Exercise prompt: All of the data below should be written out exactly.

──────── Source material ────────

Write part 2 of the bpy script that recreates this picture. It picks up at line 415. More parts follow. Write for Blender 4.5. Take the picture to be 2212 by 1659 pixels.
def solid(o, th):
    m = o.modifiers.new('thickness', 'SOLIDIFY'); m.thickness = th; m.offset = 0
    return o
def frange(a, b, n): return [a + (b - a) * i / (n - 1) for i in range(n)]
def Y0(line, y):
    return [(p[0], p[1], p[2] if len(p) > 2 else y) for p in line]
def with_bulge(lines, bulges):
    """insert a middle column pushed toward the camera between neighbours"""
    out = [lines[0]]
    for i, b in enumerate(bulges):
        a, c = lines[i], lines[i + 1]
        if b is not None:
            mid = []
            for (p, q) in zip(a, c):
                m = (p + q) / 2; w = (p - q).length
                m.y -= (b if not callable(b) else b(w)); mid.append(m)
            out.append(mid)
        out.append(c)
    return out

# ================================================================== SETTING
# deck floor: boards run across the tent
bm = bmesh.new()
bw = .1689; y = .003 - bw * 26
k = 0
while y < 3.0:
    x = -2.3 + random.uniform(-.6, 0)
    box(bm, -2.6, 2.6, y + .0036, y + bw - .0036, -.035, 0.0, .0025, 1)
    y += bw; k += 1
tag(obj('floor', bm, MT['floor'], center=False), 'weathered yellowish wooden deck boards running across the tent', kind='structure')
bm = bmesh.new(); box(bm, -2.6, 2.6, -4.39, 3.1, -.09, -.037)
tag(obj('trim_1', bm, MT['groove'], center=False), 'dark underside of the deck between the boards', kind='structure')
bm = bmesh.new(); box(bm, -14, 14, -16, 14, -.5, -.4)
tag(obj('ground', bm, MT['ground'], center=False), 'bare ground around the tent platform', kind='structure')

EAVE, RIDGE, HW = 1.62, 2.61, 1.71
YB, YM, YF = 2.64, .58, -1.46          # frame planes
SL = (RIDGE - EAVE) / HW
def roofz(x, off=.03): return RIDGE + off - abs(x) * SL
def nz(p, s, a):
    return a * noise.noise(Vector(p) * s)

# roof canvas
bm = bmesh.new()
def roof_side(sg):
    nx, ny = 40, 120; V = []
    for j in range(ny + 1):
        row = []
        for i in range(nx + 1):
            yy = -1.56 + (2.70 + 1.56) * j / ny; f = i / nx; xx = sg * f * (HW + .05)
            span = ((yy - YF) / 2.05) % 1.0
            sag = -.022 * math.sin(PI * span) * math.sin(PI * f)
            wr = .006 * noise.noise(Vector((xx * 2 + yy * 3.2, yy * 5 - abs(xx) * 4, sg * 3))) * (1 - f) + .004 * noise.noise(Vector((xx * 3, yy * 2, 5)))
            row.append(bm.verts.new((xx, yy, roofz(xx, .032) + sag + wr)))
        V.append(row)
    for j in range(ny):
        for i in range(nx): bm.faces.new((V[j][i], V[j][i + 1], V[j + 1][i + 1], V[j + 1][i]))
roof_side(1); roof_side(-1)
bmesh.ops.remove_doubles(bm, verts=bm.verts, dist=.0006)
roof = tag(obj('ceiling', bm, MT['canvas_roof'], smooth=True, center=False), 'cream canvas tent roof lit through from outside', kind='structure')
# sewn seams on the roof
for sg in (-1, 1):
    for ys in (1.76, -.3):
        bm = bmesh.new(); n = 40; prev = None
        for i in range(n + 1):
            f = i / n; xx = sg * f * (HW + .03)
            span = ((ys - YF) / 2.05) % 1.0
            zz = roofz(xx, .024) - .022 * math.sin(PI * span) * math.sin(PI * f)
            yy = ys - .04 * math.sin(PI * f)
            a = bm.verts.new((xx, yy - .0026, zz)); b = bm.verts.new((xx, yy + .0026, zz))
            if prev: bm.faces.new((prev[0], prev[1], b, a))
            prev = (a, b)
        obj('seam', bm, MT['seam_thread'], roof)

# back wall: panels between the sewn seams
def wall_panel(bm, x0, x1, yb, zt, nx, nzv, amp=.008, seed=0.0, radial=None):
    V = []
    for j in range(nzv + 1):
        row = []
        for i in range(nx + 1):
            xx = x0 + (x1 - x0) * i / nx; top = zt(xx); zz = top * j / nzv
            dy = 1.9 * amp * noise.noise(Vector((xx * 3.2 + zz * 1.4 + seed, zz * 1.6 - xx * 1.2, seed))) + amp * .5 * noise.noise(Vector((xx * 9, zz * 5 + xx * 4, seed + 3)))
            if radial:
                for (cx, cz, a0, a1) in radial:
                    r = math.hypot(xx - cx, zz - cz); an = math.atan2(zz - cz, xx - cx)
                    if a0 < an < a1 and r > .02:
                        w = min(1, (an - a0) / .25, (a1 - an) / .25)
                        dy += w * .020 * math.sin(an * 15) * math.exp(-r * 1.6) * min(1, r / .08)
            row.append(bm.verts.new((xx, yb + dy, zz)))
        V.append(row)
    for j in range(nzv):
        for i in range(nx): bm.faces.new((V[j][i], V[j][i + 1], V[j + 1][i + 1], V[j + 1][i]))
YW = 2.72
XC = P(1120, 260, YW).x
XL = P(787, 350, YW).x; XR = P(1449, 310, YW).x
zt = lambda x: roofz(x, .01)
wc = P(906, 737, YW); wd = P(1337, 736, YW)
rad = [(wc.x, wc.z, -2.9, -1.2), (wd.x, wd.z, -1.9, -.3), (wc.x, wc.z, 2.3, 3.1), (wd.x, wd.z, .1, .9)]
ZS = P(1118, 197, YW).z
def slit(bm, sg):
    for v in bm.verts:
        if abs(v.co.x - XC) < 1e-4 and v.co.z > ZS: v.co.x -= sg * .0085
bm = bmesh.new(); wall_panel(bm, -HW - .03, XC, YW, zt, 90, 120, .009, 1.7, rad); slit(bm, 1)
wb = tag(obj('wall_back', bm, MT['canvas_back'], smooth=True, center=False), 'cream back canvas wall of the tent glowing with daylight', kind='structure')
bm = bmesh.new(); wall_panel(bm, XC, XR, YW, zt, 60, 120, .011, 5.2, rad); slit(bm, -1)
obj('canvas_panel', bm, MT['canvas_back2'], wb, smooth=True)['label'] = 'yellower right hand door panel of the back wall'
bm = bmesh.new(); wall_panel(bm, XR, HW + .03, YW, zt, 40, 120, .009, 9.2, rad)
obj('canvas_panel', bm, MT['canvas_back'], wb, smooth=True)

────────

Solution below:
Write part 2 of the bpy script that recreates this picture. It picks up at line 415. More parts follow. Write for Blender 4.5. Take the picture to be 2212 by 1659 pixels.
def solid(o, th):
    m = o.modifiers.new('thickness', 'SOLIDIFY'); m.thickness = th; m.offset = 0
    return o
def frange(a, b, n): return [a + (b - a) * i / (n - 1) for i in range(n)]
def Y0(line, y):
    return [(p[0], p[1], p[2] if len(p) > 2 else y) for p in line]
def with_bulge(lines, bulges):
    """insert a middle column pushed toward the camera between neighbours"""
    out = [lines[0]]
    for i, b in enumerate(bulges):
        a, c = lines[i], lines[i + 1]
        if b is not None:
            mid = []
            for (p, q) in zip(a, c):
                m = (p + q) / 2; w = (p - q).length
                m.y -= (b if not callable(b) else b(w)); mid.append(m)
            out.append(mid)
        out.append(c)
    return out

# ================================================================== SETTING
# deck floor: boards run across the tent
bm = bmesh.new()
bw = .1689; y = .003 - bw * 26
k = 0
while y < 3.0:
    x = -2.3 + random.uniform(-.6, 0)
    box(bm, -2.6, 2.6, y + .0036, y + bw - .0036, -.035, 0.0, .0025, 1)
    y += bw; k += 1
tag(obj('floor', bm, MT['floor'], center=False), 'weathered yellowish wooden deck boards running across the tent', kind='structure')
bm = bmesh.new(); box(bm, -2.6, 2.6, -4.39, 3.1, -.09, -.037)
tag(obj('trim_1', bm, MT['groove'], center=False), 'dark underside of the deck between the boards', kind='structure')
bm = bmesh.new(); box(bm, -14, 14, -16, 14, -.5, -.4)
tag(obj('ground', bm, MT['ground'], center=False), 'bare ground around the tent platform', kind='structure')

EAVE, RIDGE, HW = 1.62, 2.61, 1.71
YB, YM, YF = 2.64, .58, -1.46          # frame planes
SL = (RIDGE - EAVE) / HW
def roofz(x, off=.03): return RIDGE + off - abs(x) * SL
def nz(p, s, a):
    return a * noise.noise(Vector(p) * s)

# roof canvas
bm = bmesh.new()
def roof_side(sg):
    nx, ny = 40, 120; V = []
    for j in range(ny + 1):
        row = []
        for i in range(nx + 1):
            yy = -1.56 + (2.70 + 1.56) * j / ny; f = i / nx; xx = sg * f * (HW + .05)
            span = ((yy - YF) / 2.05) % 1.0
            sag = -.022 * math.sin(PI * span) * math.sin(PI * f)
            wr = .006 * noise.noise(Vector((xx * 2 + yy * 3.2, yy * 5 - abs(xx) * 4, sg * 3))) * (1 - f) + .004 * noise.noise(Vector((xx * 3, yy * 2, 5)))
            row.append(bm.verts.new((xx, yy, roofz(xx, .032) + sag + wr)))
        V.append(row)
    for j in range(ny):
        for i in range(nx): bm.faces.new((V[j][i], V[j][i + 1], V[j + 1][i + 1], V[j + 1][i]))
roof_side(1); roof_side(-1)
bmesh.ops.remove_doubles(bm, verts=bm.verts, dist=.0006)
roof = tag(obj('ceiling', bm, MT['canvas_roof'], smooth=True, center=False), 'cream canvas tent roof lit through from outside', kind='structure')
# sewn seams on the roof
for sg in (-1, 1):
    for ys in (1.76, -.3):
        bm = bmesh.new(); n = 40; prev = None
        for i in range(n + 1):
            f = i / n; xx = sg * f * (HW + .03)
            span = ((ys - YF) / 2.05) % 1.0
            zz = roofz(xx, .024) - .022 * math.sin(PI * span) * math.sin(PI * f)
            yy = ys - .04 * math.sin(PI * f)
            a = bm.verts.new((xx, yy - .0026, zz)); b = bm.verts.new((xx, yy + .0026, zz))
            if prev: bm.faces.new((prev[0], prev[1], b, a))
            prev = (a, b)
        obj('seam', bm, MT['seam_thread'], roof)

# back wall: panels between the sewn seams
def wall_panel(bm, x0, x1, yb, zt, nx, nzv, amp=.008, seed=0.0, radial=None):
    V = []
    for j in range(nzv + 1):
        row = []
        for i in range(nx + 1):
            xx = x0 + (x1 - x0) * i / nx; top = zt(xx); zz = top * j / nzv
            dy = 1.9 * amp * noise.noise(Vector((xx * 3.2 + zz * 1.4 + seed, zz * 1.6 - xx * 1.2, seed))) + amp * .5 * noise.noise(Vector((xx * 9, zz * 5 + xx * 4, seed + 3)))
            if radial:
                for (cx, cz, a0, a1) in radial:
                    r = math.hypot(xx - cx, zz - cz); an = math.atan2(zz - cz, xx - cx)
                    if a0 < an < a1 and r > .02:
                        w = min(1, (an - a0) / .25, (a1 - an) / .25)
                        dy += w * .020 * math.sin(an * 15) * math.exp(-r * 1.6) * min(1, r / .08)
            row.append(bm.verts.new((xx, yb + dy, zz)))
        V.append(row)
    for j in range(nzv):
        for i in range(nx): bm.faces.new((V[j][i], V[j][i + 1], V[j + 1][i + 1], V[j + 1][i]))
YW = 2.72
XC = P(1120, 260, YW).x
XL = P(787, 350, YW).x; XR = P(1449, 310, YW).x
zt = lambda x: roofz(x, .01)
wc = P(906, 737, YW); wd = P(1337, 736, YW)
rad = [(wc.x, wc.z, -2.9, -1.2), (wd.x, wd.z, -1.9, -.3), (wc.x, wc.z, 2.3, 3.1), (wd.x, wd.z, .1, .9)]
ZS = P(1118, 197, YW).z
def slit(bm, sg):
    for v in bm.verts:
        if abs(v.co.x - XC) < 1e-4 and v.co.z > ZS: v.co.x -= sg * .0085
bm = bmesh.new(); wall_panel(bm, -HW - .03, XC, YW, zt, 90, 120, .009, 1.7, rad); slit(bm, 1)
wb = tag(obj('wall_back', bm, MT['canvas_back'], smooth=True, center=False), 'cream back canvas wall of the tent glowing with daylight', kind='structure')
bm = bmesh.new(); wall_panel(bm, XC, XR, YW, zt, 60, 120, .011, 5.2, rad); slit(bm, -1)
obj('canvas_panel', bm, MT['canvas_back2'], wb, smooth=True)['label'] = 'yellower right hand door panel of the back wall'
bm = bmesh.new(); wall_panel(bm, XR, HW + .03, YW, zt, 40, 120, .009, 9.2, rad)
obj('canvas_panel', bm, MT['canvas_back'], wb, smooth=True)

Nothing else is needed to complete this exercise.